Auch der Eigentumsbegriff als solches würde durch diesen Vorschlag aufgeweicht, da wesentliche Bestandteile des Eigentumsrechts wie die Verwertungsbefugnis und die Fruchtziehung dem Eigentümer dauerhaft und irreversibel entzogen würden. Dies kann das Verständnis und den Schutz von Eigentum langfristig verändern.
Durch die ewige Bestandsgarantie für Unternehmen können Effizienzsteigerungen und Innovationen behindert werden, da diese nicht unbedingt auf eine perpetuierte Selbständigkeit eines Unternehmens zurückzuführen sind, sondern auch durch Übernahmen oder im Rahmen von Umstrukturierungen entstehen können. Nach dem aktuellen Vorschlag könnte ein Unternehmen mit einer nicht mehr zukunftsfähigen Geschäftsgrundlage kaum aufgelöst werden, um damit schnell eine produktivere und zukunftsfähigere Verwendung des bis dato gebundenen Kapitals zu ermöglichen. Stattdessen wäre das gebundene Kapital auf dem sinkenden Schiff „gefangen“ und würde über einen langen Zeitraum kontinuierlich schwinden, wodurch eine Reallokation des Kapitals – aber auch von Arbeitsplätzen – hin zu effizienteren Verwendungszwecken deutlich verlangsamt oder erschwert würde.

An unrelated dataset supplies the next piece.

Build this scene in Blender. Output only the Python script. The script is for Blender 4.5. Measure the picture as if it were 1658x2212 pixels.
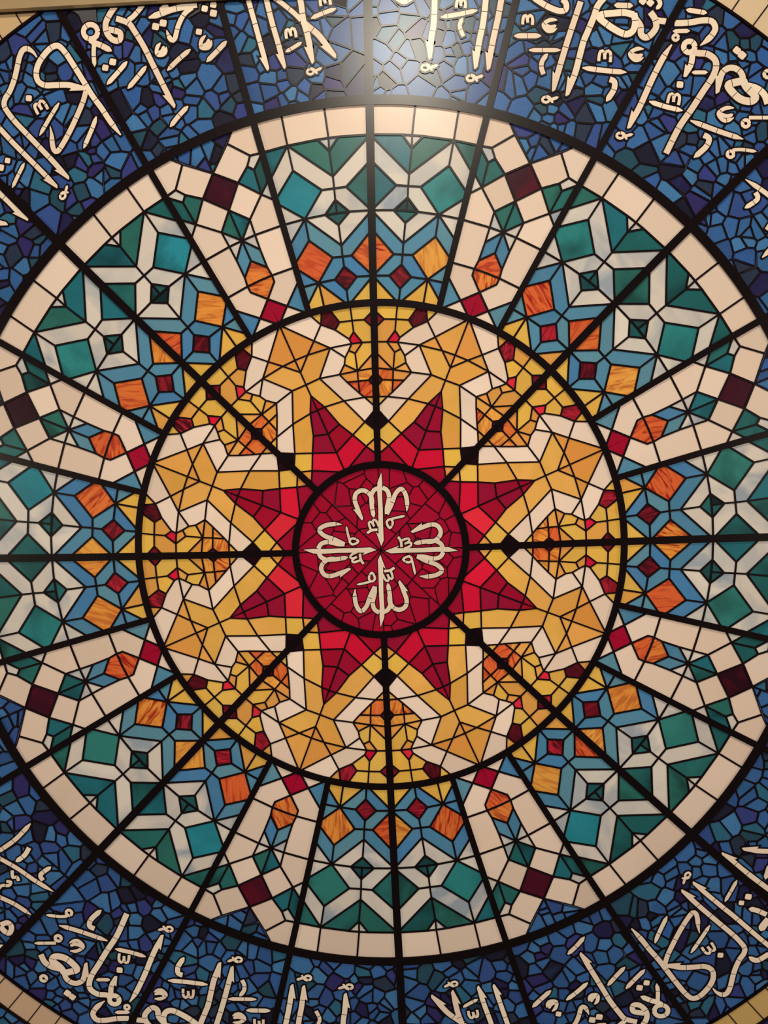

Es ist fraglich, ob für die vorgeschlagene Rechtsform tatsächlich Bedarf besteht. Die angegebenen Ziele dürften deutlich besser durch vertragliche Bindungen oder bestehende Rechtsformen abgedeckt werden können wie beispielsweise über vereinfachte Stiftungskonstruktionen oder ähnliches. Das bestehende Recht zu modernisieren ist sinnvoller als das Recht insgesamt durch neue Scheinblüten zu verkomplizieren und zweifelhafte Anreize zu setzen.